Even if there's a de-facto deputy you could offer to take on a few assignments, Schilder suggests, and remind the boss: "It builds a deeper bench."   Ask if the deputy, who may already be overloaded with assignments, could mentor you or guide you through some assignments. That will put him at ease that you're not in a power grab.

If your boss agrees to have you step up, then start establishing clear boundaries on what you can do - and what you cannot do or authorize. "The more you get your role clarified the better it will work," she said.

Taking on the manager's role temporarily is tricky - there's a fine line to walk between colleague and superior. It's important to remember that you don't have the power and influence your boss does, and so you need to pick your battles carefully.

"If you press people to do every little piece you're going to fail," she said. Schilder suggests being assertive rather than aggressive, and professional and collaborative instead of hard charging.

Once your boss is gone for a week or two, then the balancing act really gets complicated. Here's a few dos and don'ts for those vacation weeks, courtesy of Schilder:

  • Do find out too how - and whether - to contact your boss during the vacation. Sometimes email updates are good, and they're especially valuable if something political or potentially negative is occurring, Schilder said. Discuss and understand when it may be right to go to your boss' boss with a question or dilemma.
  • Show the traits of a leader. Coach, don't tell. Observe and don't judge. Communicate clearly. Give credit where it's due.
  • Don't delegate tasks that you normally do or add tasks that you've been wanting to see done that your boss hasn't approved.
  • Do keep a running list of important things your boss will need to know.
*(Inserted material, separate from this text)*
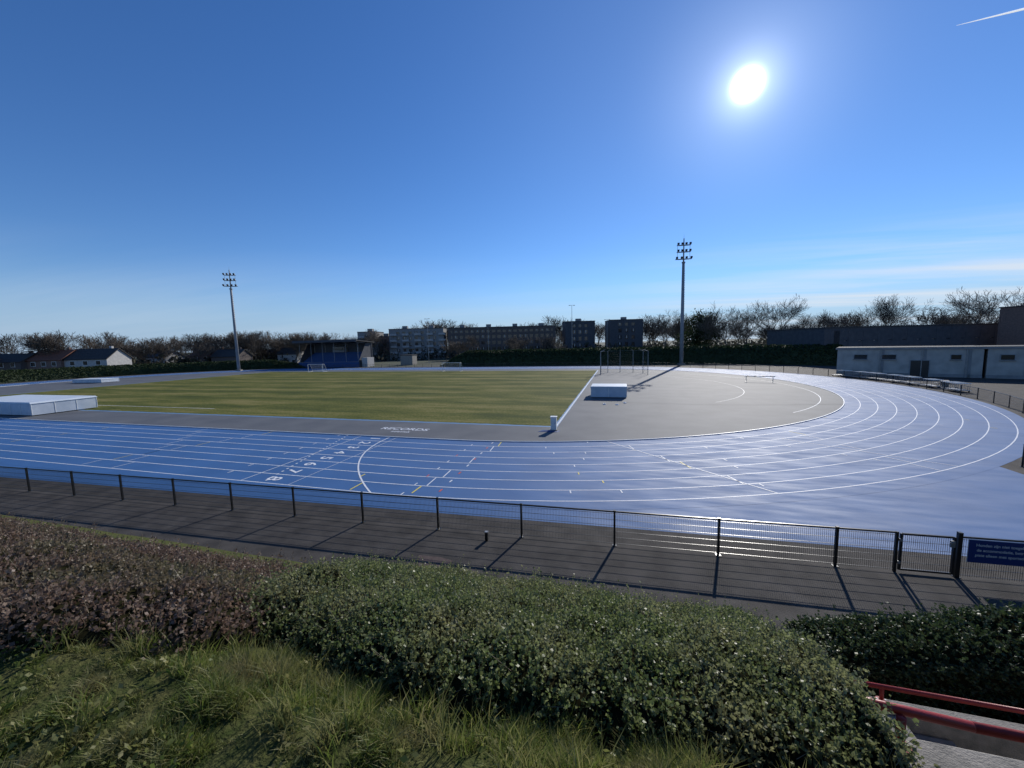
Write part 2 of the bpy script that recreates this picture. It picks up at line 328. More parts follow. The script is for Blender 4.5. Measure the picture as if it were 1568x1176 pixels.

This bullet pointed document will make it clear that you were engaged and that you want to keep your boss in the loop.
  • Don't be a know-it-all. Give answers only if you're sure of them. Don't act like the hall monitor or five feedback as if you were the boss.
  • Do be assertive and use humor if a co-worker seems reluctant to treat your assignments seriously. Be clear that you respect the co-worker's expertise and job, but say that you've been asked to pass out assignments in the boss' absence. "You can't back down," she said.
  • Don't try to look more competent than your boss to his peers or superiors.

If you want to move up eventually, this temporary step up will be your first chance to prove to the higher ups - as well as your colleagues you're managing for a bit - that you've got the talents and temperament to be a leader.